Vgl. OVG NRW, Urteil vom 14.12.2004 - 9 A 4187/01 -, NWVBl 2005, 219.

Schließlich stehen auch die Grundsätze einer ordnungsgemäßen Kostenrechnung der vorstehenden Bewertung nicht entgegen. Die diesbezüglich erhobene Rüge, im Rahmen einer kaufmännischen Buchführung seien selbstverständlich bei der Darstellung von Bestands- und Erfolgskonten die "außerordentlichen" Erträge zu berücksichtigen, führt nicht weiter. Die betriebswirtschaftlichen Grundsätze des externen Rechnungswesens gehören nicht zu den in § 6 Abs. 2 Satz 1 KAG NRW gemeinten betriebswirtschaftlichen Grundsätzen.

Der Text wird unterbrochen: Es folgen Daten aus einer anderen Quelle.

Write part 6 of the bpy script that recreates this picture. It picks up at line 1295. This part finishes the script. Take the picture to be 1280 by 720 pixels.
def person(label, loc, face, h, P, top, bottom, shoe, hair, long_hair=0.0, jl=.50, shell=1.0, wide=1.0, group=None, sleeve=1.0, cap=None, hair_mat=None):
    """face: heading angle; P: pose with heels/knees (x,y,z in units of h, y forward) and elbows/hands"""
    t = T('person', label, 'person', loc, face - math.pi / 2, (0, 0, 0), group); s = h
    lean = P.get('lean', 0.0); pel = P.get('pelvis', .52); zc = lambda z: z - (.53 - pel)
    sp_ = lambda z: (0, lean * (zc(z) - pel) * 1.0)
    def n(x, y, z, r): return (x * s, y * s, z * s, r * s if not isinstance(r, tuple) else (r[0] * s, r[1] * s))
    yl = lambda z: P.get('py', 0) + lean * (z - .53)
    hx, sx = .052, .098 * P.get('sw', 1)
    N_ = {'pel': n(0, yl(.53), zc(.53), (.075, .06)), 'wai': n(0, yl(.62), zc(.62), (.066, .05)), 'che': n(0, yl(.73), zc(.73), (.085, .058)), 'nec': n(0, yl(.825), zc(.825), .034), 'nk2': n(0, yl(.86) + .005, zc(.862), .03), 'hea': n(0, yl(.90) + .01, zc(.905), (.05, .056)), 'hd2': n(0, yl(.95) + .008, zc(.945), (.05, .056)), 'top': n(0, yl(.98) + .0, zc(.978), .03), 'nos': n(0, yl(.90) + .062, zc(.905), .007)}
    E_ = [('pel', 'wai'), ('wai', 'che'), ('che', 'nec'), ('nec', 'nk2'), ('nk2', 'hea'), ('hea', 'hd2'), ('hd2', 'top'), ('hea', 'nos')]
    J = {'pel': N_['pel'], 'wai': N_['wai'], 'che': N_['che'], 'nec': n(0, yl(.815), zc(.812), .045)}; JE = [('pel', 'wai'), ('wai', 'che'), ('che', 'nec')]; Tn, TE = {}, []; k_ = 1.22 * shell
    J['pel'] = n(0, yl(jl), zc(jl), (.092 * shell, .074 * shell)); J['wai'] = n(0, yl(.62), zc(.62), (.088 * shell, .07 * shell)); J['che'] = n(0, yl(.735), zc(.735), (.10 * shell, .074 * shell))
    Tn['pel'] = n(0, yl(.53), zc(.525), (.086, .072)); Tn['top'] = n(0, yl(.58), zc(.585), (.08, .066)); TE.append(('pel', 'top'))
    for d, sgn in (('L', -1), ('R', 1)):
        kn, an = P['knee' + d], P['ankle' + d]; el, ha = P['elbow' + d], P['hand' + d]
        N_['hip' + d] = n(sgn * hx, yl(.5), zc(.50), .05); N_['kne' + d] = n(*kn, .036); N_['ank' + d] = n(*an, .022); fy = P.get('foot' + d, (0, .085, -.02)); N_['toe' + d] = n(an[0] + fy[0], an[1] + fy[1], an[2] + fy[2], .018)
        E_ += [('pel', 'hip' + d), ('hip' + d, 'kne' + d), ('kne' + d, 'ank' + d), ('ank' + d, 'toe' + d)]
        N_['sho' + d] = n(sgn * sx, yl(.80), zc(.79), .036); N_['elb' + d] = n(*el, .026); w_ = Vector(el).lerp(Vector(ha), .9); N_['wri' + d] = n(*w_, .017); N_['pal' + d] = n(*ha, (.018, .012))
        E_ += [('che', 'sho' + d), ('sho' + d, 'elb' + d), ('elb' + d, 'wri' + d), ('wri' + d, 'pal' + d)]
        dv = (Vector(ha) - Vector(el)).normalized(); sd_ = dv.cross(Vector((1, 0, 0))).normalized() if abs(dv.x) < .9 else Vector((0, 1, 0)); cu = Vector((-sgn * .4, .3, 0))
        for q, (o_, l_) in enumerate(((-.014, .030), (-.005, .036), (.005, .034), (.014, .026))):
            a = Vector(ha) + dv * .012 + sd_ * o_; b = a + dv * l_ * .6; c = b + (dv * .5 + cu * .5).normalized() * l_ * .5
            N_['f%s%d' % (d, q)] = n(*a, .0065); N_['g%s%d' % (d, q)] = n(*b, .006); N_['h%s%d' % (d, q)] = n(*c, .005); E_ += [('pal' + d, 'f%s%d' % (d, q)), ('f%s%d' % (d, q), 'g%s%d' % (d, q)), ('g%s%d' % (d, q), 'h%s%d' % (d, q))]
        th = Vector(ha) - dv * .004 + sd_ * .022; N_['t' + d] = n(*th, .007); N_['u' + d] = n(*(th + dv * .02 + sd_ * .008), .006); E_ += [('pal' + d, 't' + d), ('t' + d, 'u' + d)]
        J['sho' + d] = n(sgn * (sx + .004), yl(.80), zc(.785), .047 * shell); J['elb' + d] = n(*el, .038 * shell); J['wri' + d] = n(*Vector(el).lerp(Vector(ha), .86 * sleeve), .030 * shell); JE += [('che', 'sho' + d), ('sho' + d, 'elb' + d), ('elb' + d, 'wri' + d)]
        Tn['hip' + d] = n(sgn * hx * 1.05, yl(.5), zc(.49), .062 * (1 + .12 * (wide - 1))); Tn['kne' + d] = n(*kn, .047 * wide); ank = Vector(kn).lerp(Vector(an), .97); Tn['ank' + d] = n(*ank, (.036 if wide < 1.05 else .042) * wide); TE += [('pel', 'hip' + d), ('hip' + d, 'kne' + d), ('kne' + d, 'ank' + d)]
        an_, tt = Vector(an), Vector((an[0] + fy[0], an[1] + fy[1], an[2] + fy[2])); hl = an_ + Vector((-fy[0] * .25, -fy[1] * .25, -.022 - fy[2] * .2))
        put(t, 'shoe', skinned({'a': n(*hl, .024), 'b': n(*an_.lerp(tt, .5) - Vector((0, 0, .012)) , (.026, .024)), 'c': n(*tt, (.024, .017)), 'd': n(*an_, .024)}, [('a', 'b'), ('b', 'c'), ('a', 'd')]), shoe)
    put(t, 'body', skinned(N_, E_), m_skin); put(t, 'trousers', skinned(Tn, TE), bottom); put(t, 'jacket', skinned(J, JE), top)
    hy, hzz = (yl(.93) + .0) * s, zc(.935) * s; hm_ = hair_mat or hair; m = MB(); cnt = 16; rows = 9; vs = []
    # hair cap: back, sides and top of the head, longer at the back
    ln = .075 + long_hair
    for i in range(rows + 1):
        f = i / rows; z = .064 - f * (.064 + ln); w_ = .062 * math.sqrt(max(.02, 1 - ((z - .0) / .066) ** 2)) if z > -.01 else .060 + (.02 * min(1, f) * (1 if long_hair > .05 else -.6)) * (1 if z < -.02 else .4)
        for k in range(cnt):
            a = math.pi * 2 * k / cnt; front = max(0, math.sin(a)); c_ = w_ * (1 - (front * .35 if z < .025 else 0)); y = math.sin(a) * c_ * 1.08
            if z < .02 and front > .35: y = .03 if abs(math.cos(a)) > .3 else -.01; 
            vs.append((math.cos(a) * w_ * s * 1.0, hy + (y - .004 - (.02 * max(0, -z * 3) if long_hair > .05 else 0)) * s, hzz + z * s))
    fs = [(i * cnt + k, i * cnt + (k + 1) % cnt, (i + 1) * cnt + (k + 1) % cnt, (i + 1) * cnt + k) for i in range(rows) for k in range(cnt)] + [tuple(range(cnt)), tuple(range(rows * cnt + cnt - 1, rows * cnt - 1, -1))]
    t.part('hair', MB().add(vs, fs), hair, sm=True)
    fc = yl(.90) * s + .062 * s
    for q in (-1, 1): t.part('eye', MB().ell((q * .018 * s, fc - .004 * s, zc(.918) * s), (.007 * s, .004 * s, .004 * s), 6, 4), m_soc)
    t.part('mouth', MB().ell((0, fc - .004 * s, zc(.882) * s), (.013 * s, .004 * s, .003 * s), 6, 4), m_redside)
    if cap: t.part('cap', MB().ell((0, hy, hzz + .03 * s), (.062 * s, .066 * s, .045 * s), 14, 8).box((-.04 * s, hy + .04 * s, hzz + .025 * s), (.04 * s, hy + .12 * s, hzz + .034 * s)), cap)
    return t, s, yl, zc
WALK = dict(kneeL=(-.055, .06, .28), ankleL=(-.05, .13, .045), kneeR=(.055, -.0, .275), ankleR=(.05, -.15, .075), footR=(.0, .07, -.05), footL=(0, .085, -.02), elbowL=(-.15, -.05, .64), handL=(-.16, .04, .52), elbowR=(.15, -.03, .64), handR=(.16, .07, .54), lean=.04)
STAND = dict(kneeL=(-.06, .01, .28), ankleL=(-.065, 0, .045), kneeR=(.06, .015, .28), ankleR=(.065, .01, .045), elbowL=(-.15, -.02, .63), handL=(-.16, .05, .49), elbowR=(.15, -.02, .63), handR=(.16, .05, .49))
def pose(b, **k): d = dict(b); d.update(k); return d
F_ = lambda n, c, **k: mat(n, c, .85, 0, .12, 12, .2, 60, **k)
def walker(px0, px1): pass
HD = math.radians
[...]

Vgl. Schulte/Wiesemann, a.a.O. § 6 Rdnr. 32, m.w.N.

Die Gebührenkalkulation ist selbst eine Kostenrechnung, die allein den speziellen gebührenrechtlichen Anforderungen unterliegt und mit einer kameralistischen Einnahmen-/Ausgabenrechnung oder einer kaufmännischen Gewinn- und Verlustrechnung nicht identisch ist.

Vgl. Queitsch, in: Lenz u.a., KAG NRW, Loseblattkommentar, Stand November 2005, § 6 Rdnr. 178.